4. The company mistakenly takes a one-size-fits-all approach to all violations

This might sound like a contradiction to the point I just made. For your MAP enforcement program to be effective, it must give your company the ability to be consistent about spotting and reacting to violations.

Also, for legal reasons, you need to enforce your MAP rules consistently across your resale channel. You can’t show favorites, for example, by penalizing smaller or newer resellers while cutting slack to your large, lucrative retail partners who commit the same violation of your policy.

However, you can — indeed, you should — develop your MAP enforcement strategy with the understanding that not all violations are created equal. Some will be innocent mistakes; others will be intentional. Some will come from honorable partners you’ve done business with for years; other will come from fly-by-night operators who have no relationship with your company.

Even your trusted sales partners, the members of your Authorized Dealer Programs, and well-known, reputable retail companies new to your resale channel might violate your MAP policy — and these violations might even have an innocent excuse.

New marketers join the teams at these companies and post advertisements without realizing you have a MAP policy in effect. And of course, in their enthusiasm to promote your products, sometimes these well-meaning marketers might just forget about checking their promotions against your MAP prices.

This is one reason I listed failing to communicate your MAP policy as the first item on this list of mistakes to avoid.

So, for the sake of legal compliance, you’ll need a MAP enforcement program that takes the same approach to each type of violation, no matter where it comes from. This will mean a specific type of violation (from anyone) will trigger the same warning message from your company, followed by the same series of escalating actions.

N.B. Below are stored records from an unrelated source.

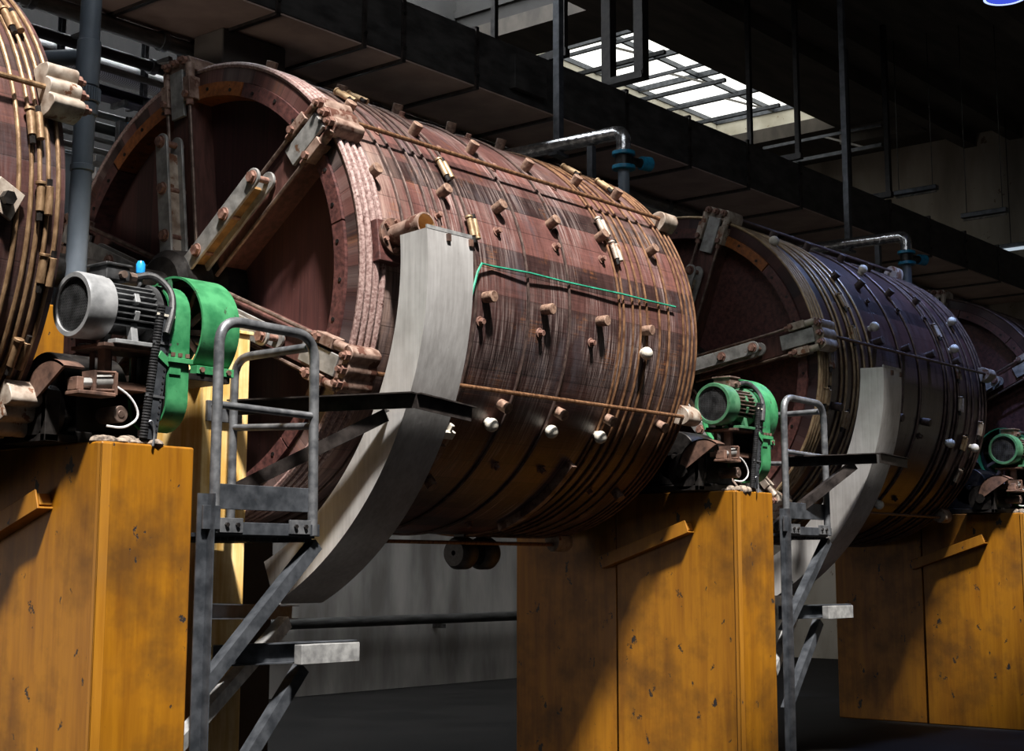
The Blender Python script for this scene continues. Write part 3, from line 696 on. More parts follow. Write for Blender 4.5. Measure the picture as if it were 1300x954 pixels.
    for s in (-1, 1):
        for q in (-.906, -.818): m.cyl(W(-1.82, -1.52+.042*s, q), W(-1.70, -1.52+.042*s, q+.008), .007, 8)
    m.build('thruster_frame', 'rust', t)
    MB().box(dx-1.95, dx-1.76, dy-1.36, dy-1.0, dz-1.15, dz-1.11).box(dx-1.95, dx-1.87, dy-1.36, dy-1.32, dz-1.15, dz-.90).build('bracket', 'iron', t, .005)
    hs = rounded([W(-1.70, -1.53, -.86), W(-1.60, -1.56, -.92), W(-1.55, -1.57, -1.02), W(-1.64, -1.56, -1.08), W(-1.72, -1.53, -1.07)], .09, 5)
    MB().tube(hs, .006, 8).build('air_hose', 'whitehose', t)
    # ---- perforated tray with corrugated conduit
    t = thing('cable_tray', where[6], 'cable tray', W(-1.5, -1.585, -1.13), 'upright perforated cable trays')
    a, b = W(-1.495, -1.585, -1.125), W(-1.455, -1.64, -.46)
    d = (b-a).normalized(); sd = V(1, 0, 0); sd = (sd - d*d.dot(sd)).normalized(); nn = sd.cross(d)
    MB().prof(a, b, [(-.028, -.008), (.028, -.008), (.028, .02), (.024, .02), (.024, -.004), (-.024, -.004), (-.024, .02), (-.028, .02)], -nn).build('tray', 'galv_dark', t)
    m = MB()
    n = 22
    for i in range(n):
        c = a + (b-a)*((i+.5)/n); m.cyl(c + nn*.0085 + sd*.016, c + nn*.0115 + sd*.016, .006, 8)
    m.build('perforation', 'rubber', t)
    m = MB(); n = 46
    for i in range(n):
        c = a + (b-a)*((i+.2)/n) - sd*.048
        m.cyl(c, c + d*.008, .021, 12)
    m.cyl(a - sd*.048, b - sd*.048, .017, 12)
    m.build('corrugated_conduit', 'rubber', t)
    for q in (.32, .72, .93):
        c = a + (b-a)*q - sd*.02
        MB().bar(c - sd*.055 + nn*.012, c + sd*.055 + nn*.012, .012, .004, nn).build('cable_tie', 'white' if q > .9 else 'galv', t)
    MB().tube(rounded([a + V(-.05, -.01, .06), a + V(-.02, -.03, .1), a + V(.0, -.03, .02), a + V(-.01, -.03, -.035)], .03, 4), .006, 6).build('loose_wire', 'galv', t)
    # ---- heap of dust and grease on the plinth edge
    m = MB()
    for k in range(26):
        u = random.random()
        c = W(-1.76 + .30*u, -1.53 + random.uniform(-.05, .06), -1.145)
        m.ball(c, random.uniform(.018, .045), (1.25, 1., random.uniform(.5, 1.)), 8, 6)
    tag(m.build('grease_heap', 'dust', None), where[7], 'dirt', 'dirt heaps on the pedestals', 'stuff')
drive(0, 0, 0, 'motor', 'motor_body', 'fin', [
    'grey electric motor with round fan grille on the lower left pedestal',
    'narrow green belt guard beside the grey motor',
    'round green flywheel guard to the right of the grey motor',
    'dark spoked flywheel inside the green guard beside the grey motor',
    'greasy black gearbox beneath the grey motor',
    'rusty brake with arched guard at the left, below the grey motor',
    'upright dark perforated cable tray beside the grey motor',
    'dusty grease heap on the edge of the lower left pedestal'])
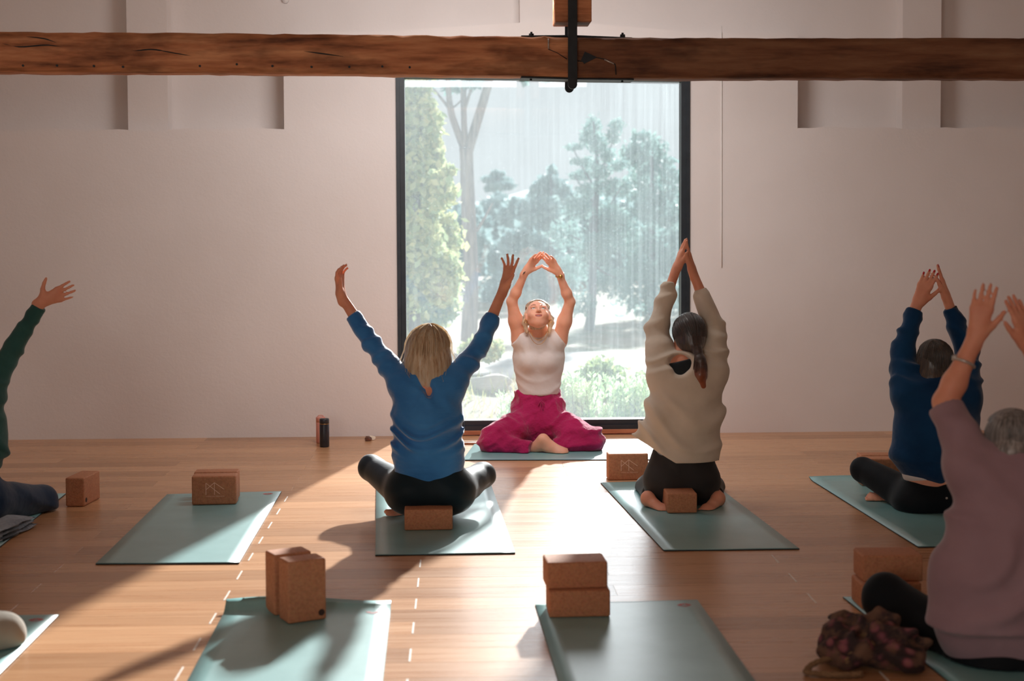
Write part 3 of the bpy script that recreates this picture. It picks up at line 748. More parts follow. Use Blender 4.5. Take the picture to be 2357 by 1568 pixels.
tp = zs([-560, 0, 300, 600, 900, 1195, 1310], [70, 73, 74.5, 77, 81, 83.5, 86], xa); bt = zs([-560, 0, 600, 900, 1200, 1310], [160, 163, 166, 169.5, 173, 177], xa)
beam_piece('tie_beam', xa, tp, bt, YT, YT + 0.2, truss, 1)
xb = np.append(np.arange(at(1309, 100, YT).x, XR, 0.06), XR)
tp = zs([1305, 1600, 1900, 2357, 2600], [86, 87, 87.5, 87.5, 88], xb); bt = zs([1305, 1590, 1800, 2357, 2600], [178.5, 178.5, 177, 178, 178], xb)
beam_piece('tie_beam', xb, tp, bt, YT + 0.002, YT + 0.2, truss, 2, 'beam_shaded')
def bx_px(name, x0, x1, y0, y1, ya, yb, m, parent, bev=0.003, Yref=None):
    Yr = Yref or ya; a, c_ = at(x0, y1, Yr), at(x1, y0, Yr)
    return box(name, ((a.x + c_.x) / 2, (ya + yb) / 2, (a.z + c_.z) / 2), (c_.x - a.x, yb - ya, c_.z - a.z), m, parent, 0, bev)
kp = [at(1278, 50, YT), at(1362, 49, YT)]
bm = bmesh.new(); add_box(bm, ((kp[0].x + kp[1].x) / 2, YT + 0.1, (kp[0].z + ZC) / 2), (kp[1].x - kp[0].x, 0.2, ZC - kp[0].z), 0, 0.004)
link('king_post', bm_mesh('king_post', bm), M_['beam'], truss)
# strap with rounded foot, front and back leaf
for yy in (YT - 0.014, YT + 0.206):
    s0, s1 = at(1307, 195, YT), at(1328, 195, YT); r_ = (s1.x - s0.x) / 2; cx = (s0.x + s1.x) / 2
    poly = [(s1.x, s0.z), (s1.x + 0.002, ZC - 0.6), (s0.x - 0.001 + 0.004, ZC - 0.6), (s0.x, s0.z)] + [(cx - r_ * math.cos(a), s0.z - r_ * math.sin(a)) for a in np.linspace(0.2, PI - 0.2, 9)]
    bm = bmesh.new(); prism(bm, poly, yy - 0.006, yy + 0.004 + 0.006); bmesh.ops.recalc_face_normals(bm, faces=bm.faces)
    link('iron_strap', bm_mesh('iron_strap', bm), M_['black_iron'], truss)
ptop = [at(1200, 84, YT), at(1456, 88.5, YT)]; pbot = [at(1200, 175, YT), at(1460, 180, YT)]
for (a, b_), up in ((ptop, 1), (pbot, -1)):
    bm = bmesh.new(); t_ = 0.008 * up
    pa = [(a.x, a.z), (at(1318, 83 if up > 0 else 178, YT).x, at(1318, 83 if up > 0 else 178.5, YT).z), (b_.x, b_.z)]
    poly = pa + [(x, z + t_) for x, z in pa[::-1]]
    prism(bm, poly if up > 0 else poly[::-1], YT + 0.02, YT + 0.18); bmesh.ops.recalc_face_normals(bm, faces=bm.faces)
    link('clamp_plate', bm_mesh('clamp_plate', bm), M_['black_iron'], truss)
for px, py, sg in ((1223, 82, 1), (1433, 84, 1), (1222, 177, -1), (1432, 181, -1)):
    p = at(px, py, YT + 0.06)
    bm = bmesh.new(); bmesh.ops.create_cone(bm, cap_ends=True, segments=6, radius1=0.016, radius2=0.014, depth=0.020, matrix=Matrix.Translation((p.x, YT + 0.06, p.z)))
    bmesh.ops.create_cone(bm, cap_ends=True, segments=10, radius1=0.006, radius2=0.006, depth=0.03, matrix=Matrix.Translation((p.x, YT + 0.06, p.z + sg * 0.004)))
    link('bolt', bm_mesh('bolt', bm), M_['black_iron'], truss)
# scarf crack, iron wedge and staples
def crack(pxs, w=0.004, name='scarf_crack', m=M_['black_iron'], Y=YT - 0.002):
    return tube(name, [at(a, b_, Y) for a, b_ in pxs], w, m, truss, 5)
crack([(1262, 113), (1283, 122), (1305, 136)], 0.0022)
crack([(1330, 140), (1342, 142), (1372, 132), (1395, 137), (1416, 148), (1418, 172)], 0.0028)
wp = [(1337, 139), (1346, 119), (1374, 132), (1345, 147)]
bm = bmesh.new(); prism(bm, [(at(a, b_, YT).x, at(a, b_, YT).z) for a, b_ in wp], YT - 0.006, YT + 0.004); bmesh.ops.recalc_face_normals(bm, faces=bm.faces)
link('iron_wedge', bm_mesh('iron_wedge', bm), M_['black_iron'], truss)
tube('staple', [at(1262.5, 89, YT - 0.004), at(1262.5, 112, YT - 0.006)], 0.0042, M_['steel'], truss)
tube('staple', [at(1391, 137, YT - 0.005), at(1413, 147, YT - 0.006)], 0.0035, M_['steel'], truss)
nl = bmesh.new(); bmesh.ops.create_cone(nl, cap_ends=True, segments=8, radius1=0.006, radius2=0.006, depth=0.006, matrix=Matrix.Rotation(PI / 2, 4, 'X')); nlm = bm_mesh('nail', nl); nlm.materials.append(M_['black_iron'])
for px, py in ((53, 151), (131, 151), (216, 152), (283, 154), (460, 152), (545, 148), (627, 152), (717, 154), (804, 154), (880, 153), (943, 155)):
    o = bpy.data.objects.new('nail', nlm); C.objects.link(o); o.parent = truss; o.location = at(px, py, YT - 0.001) - truss.location
for pts in ([(5, 100), (45, 108), (110, 104), (165, 112)], [(60, 84), (105, 90), (150, 106)], [(205, 108), (300, 117), (350, 114), (400, 122), (470, 134)], [(700, 118), (790, 130)]):
    n = len(pts); pp = smooth_path([at(a, b_, YT + 0.0015) for a, b_ in pts], 5)
    v, f = tube_np(pp, [0.0005 + 0.0035 * math.sin(PI * i / (len(pp) - 1)) for i in range(len(pp))], 6)
    link('timber_split', mesh_np('timber_split', v, f), M_['black_iron'], truss)

# ------------------------------------------------------------------ yoga mats
MT = 0.005
def yoga_mat(name, far_l, far_r, near_r, near_l, label, curl=0.0, logo=True, group='teal yoga mats on the floor'):
    c = [Vector(far_l), Vector(far_r), Vector(near_r), Vector(near_l)]
    cen = (c[0] + c[1] + c[2] + c[3]) / 4; o = empty(name, (cen.x, cen.y, 0), label, 'yoga mat', group)
    nu, nv = 10, 90; V = []
    L = ((c[0] - c[3]).length + (c[1] - c[2]).length) / 2
    def surf(u, v):
        p = (c[0] * (1 - u) + c[1] * u) * (1 - v) + (c[3] * (1 - u) + c[2] * u) * v
        d = v * L; z = curl * max(0, 1 - d / 0.10) ** 2 * (1 + 0.3 * math.sin(u * 5)) + 0.0004 * (1 + math.sin(u * 9 + v * 7)) * (1 if d > 0.1 else 0)
        return Vector((p.x, p.y, z + 0.0008))
    for lay in (0, 1):
        for j in range(nv + 1):
            for i in range(nu + 1):
                p = surf(i / nu, j / nv); V.append((p.x, p.y, p.z + lay * MT))
    Fq = []; n0 = (nu + 1) * (nv + 1); row = nu + 1
    mats = []
    for j in range(nv):
        for i in range(nu):
            a = j * row + i
            Fq.append((a, a + 1, a + row + 1, a + row)); mats.append(1)
            Fq.append((n0 + a, n0 + a + row, n0 + a + row + 1, n0 + a + 1)); mats.append(0)
    for j in range(nv):
        a = j * row; Fq.append((a, a + row, n0 + a + row, n0 + a)); mats.append(1)
        a = j * row + nu; Fq.append((a, n0 + a, n0 + a + row, a + row)); mats.append(1)
    for i in range(nu):
        a = i; Fq.append((a, n0 + a, n0 + a + 1, a + 1)); mats.append(1)
        a = nv * row + i; Fq.append((a, a + 1, n0 + a + 1, n0 + a)); mats.append(1)
    me = mesh_np('mat_sheet', V, Fq); link('mat_sheet', me, [M_['mat'], M_['mat_dark']], o)
    me.polygons.foreach_set('material_index', np.array(mats, dtype=np.int32)); me.update()
    if logo:
        # small pink lotus print near the far right corner, pale line print near the far left
        W_ = (c[1] - c[0]).length
        def place(u, d): p = surf(u, d / L); return Vector((p.x, p.y, p.z + MT + 0.0006))
        bm = bmesh.new(); cc = place(1 - 0.065 / W_, 0.075); ux = (c[1] - c[0]).normalized(); vy = (c[0] - c[3]).normalized()
        for k in range(7):
            a = PI * (k / 6); dirv = ux * math.cos(a) + vy * math.sin(a) * 0.9; nrm = ux * -math.sin(a) + vy * math.cos(a)
            ps = [cc + dirv * 0.006, cc + dirv * 0.018 + nrm * 0.006, cc + dirv * 0.031, cc + dirv * 0.018 - nrm * 0.006]
            bm.faces.new([bm.verts.new(q) for q in ps])
        for k in range(4):
            q0 = cc - vy * (0.006 + 0.006 * k); w = 0.026 - 0.006 * k
            bm.faces.new([bm.verts.new(q) for q in (q0 - ux * w, q0 - ux * w - vy * 0.003, q0 + ux * w - vy * 0.003, q0 + ux * w)])
        bmesh.ops.recalc_face_normals(bm, faces=bm.faces)
        link('lotus_print', bm_mesh('lotus_print', bm), M_['mat_logo'], o)
        bm = bmesh.new(); cc = place(0.09 / W_, 0.06)
        for (a0, a1) in (((-0.03, -0.012), (-0.03, 0.012)), ((-0.03, 0.012), (0.0, -0.008)), ((0.0, -0.008), (0.02, 0.012)), ((0.02, 0.012), (0.02, -0.012)), ((0.02, 0.012), (0.045, -0.004))):
            p0 = cc + ux * a0[0] + vy * a0[1]; p1 = cc + ux * a1[0] + vy * a1[1]; s_ = (p1 - p0).normalized().cross(Vector((0, 0, 1))) * 0.0011
            bm.faces.new([bm.verts.new(q) for q in (p0 + s_, p1 + s_, p1 - s_, p0 - s_)])
        bmesh.ops.recalc_face_normals(bm, faces=bm.faces)
        link('line_print', bm_mesh('line_print', bm), M_['mat_print'], o)
    return o
yoga_mat('yoga_mat', onz(385, 1140), onz(648, 1133), onz(550, 1299), onz(220, 1301), 'teal yoga mat left of the window carrying two upright cork blocks and nobody')
yoga_mat('yoga_mat', onz(866, 1122), onz(1130, 1117), onz(1186, 1276), onz(864, 1281), 'teal yoga mat under the woman in the blue sweatshirt', logo=False)
yoga_mat('yoga_mat', onz(1382, 1113), onz(1630, 1106), onz(1840, 1266), onz(1528, 1270), 'teal yoga mat under the kneeling woman in cream', logo=False)
yoga_mat('yoga_mat', onz(1862, 1104), onz(2135, 1100), onz(2425, 1256), onz(2114, 1262), 'teal yoga mat under the woman in the navy sweatshirt', curl=0.012)
yoga_mat('yoga_mat', onz(-118, 1144), onz(152, 1138), onz(-60, 1310), onz(-392, 1318), 'teal yoga mat under the person in green at the left edge')
yoga_mat('yoga_mat', onz(-195, 1424), onz(136, 1418), onz(-95, 1650), onz(-500, 1660), 'teal yoga mat in the bottom left corner under a pale trousered knee')
yoga_mat('yoga_mat', onz(521, 1404), onz(900, 1401), onz(856, 1800), onz(306, 1805), 'teal yoga mat with far edge curled up behind two upright cork blocks', curl=0.036)
yoga_mat('yoga_mat', onz(1232, 1394), onz(1605, 1384), onz(1866, 1752), onz(1342, 1762), 'teal yoga mat with two cork blocks stacked flat on its far end')
yoga_mat('yoga_mat', onz(1940, 1377), onz(2290, 1372), onz(2900, 1725), onz(2400, 1745), 'teal yoga mat under the woman in the mauve shirt', logo=False)
yoga_mat('yoga_mat', onz(1092, 1024), onz(1590, 1022), onz(1655, 1059.5), onz(1064, 1061), 'teal yoga mat laid sideways before the window under the teacher', logo=False)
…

But for your key strategic accounts, and for the businesses who have earned your trust over time, you might also want to add a friendly phone call to the process, just alerting them that they’ve violated the MAP pricing policy. In most cases, this will have the dual benefits of bringing the violation to the reseller’s attention so they can quickly correct it, and preserving your working relationship with that company.

5. The company’s MAP enforcement strategy lacks the efficiency and scalability of automation

One theme you have probably noticed among all of these common MAP enforcement mistakes is that they’re largely the result of brands trying to enforce their MAP policies manually.

Simply monitoring their products’ entire presence across the entire Internet, at all times, is a difficult enough task to accomplish without automation. But add the fact that these companies would also have to fully document every violation, and then determine what actions to take in each case — and you can see that the time and resources needed for in-house enforcement simply becomes cost-prohibitive.

There is a solution, though, and it is both more effective and more affordable than even the most well-thought-through manual enforcement program. That solution is a fully automated online platform for MAP tracking, monitoring and enforcement.

With this automated MAP enforcement solution, once you have your product line’s MAP pricing uploaded to the system, the platform will constantly scour the Internet to make sure your pricing guidelines are being followed. If the system spots a violation, it will automatically begin taking action immediately — documenting the violation, sending out the appropriate warning messages (whether the violator is a website owner or a marketplace such as eBay or Amazon), and alerting you directly, if you choose.

This should all happen automatically, without the need for any manual intervention from your company, and it should happen every time someone violates your MAP policy. With the best-in-class automated MAP enforcement solution, it will.